Metro, Column

My Cities And Their Subways

In what seems like the year of Uber, city public transit systems are constantly getting overlooked in favor of speed and convenience.

Although the T, the Metro, the Subway, the L, and the Tube have been relied on by commuters for decades, it seems that now, these traditional means of transportation are losing their charm for many.

I have the pleasant opportunity to commute on the T at least once a week, and although squeezing into a packed Green Line car on my way back to campus from the Fenway stop isn’t the most ideal at 5:30 p.m. on a weekday, I never return back to my bunk bed without a good story for my roommates. For me, rickety T rides still maintain some of their vintage appeal, even if they are more crowded than a Mod on a Saturday night.

Christopher Ingraham of The Washington Post recently published an interactive quiz of major city’s subway maps, including Boston’s T, stripping the rail systems of their stops and identifiers. The Buzzfeed-esque post is different from most of the articles typically produced by the paper that most frequently graces my father’s coffee table a few states south in the DC suburbs.

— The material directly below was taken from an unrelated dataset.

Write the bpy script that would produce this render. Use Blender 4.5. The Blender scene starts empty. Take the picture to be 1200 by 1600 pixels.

In the post’s brief introduction, Ingraham promises that this quiz will be hard to accomplish as all one is left with to identify a city is “a stylized skeleton of a region’s transit system.”

Although I am proud of my seven-out-of-ten on the quiz—which warranted a “pretty darn good” rating from the The Post—my apparent knowledge of city subway systems wasn’t the highlight of the post, but it was Ingraham’s so subtly intelligent notion of the subways as city skeletons that impressed me the most.

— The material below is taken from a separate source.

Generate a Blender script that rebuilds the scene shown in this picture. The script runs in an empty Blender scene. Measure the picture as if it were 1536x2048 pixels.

Of the 10 cities, stripped of their subway stops, I have roamed and ridden on the public railways of five of them: London, New York, Chicago, DC, and of course Boston. Although it will be disappointing to my Dad, who tried just so hard to make me city-sufficient on many trips along DC’s Red Line to a Smithsonian Museum of my choice, I should probably attribute my correct answers to good guessing.

Although I think of these maps as defining to the world’s major cities, when stripped simply to a rainbow of angled lines, they seem interchangeable. Primary colors make their way into one great junction from what I assume to be suburbs or city limits. It is as easy to imagine the increase in activity as one follows the lines in as it is to picture the briefcase-wielding worker who follows them as well, be it to a job at the Prudential Center or the EPA.

Yes, the B-Line will always be horrendous and yes, the Metro is significantly more terrifying post-House of Cards but a city’s subway system will always maintain a unique attribute that Uber is unable to conquer—the ability to both characterize and define a place’s “city-ness.” The “skeletons” that Ingraham presents aren’t in fact of a certain city’s transit system, but skeletons of the cities themselves. In the same way, once again coupled with their stops, the rail systems develop neighborhoods and personalities, the specifics of a city. This combination results in the inherent charm, regardless of the potential inconvenience, that subways like the T and the Metro will always bring to their cities.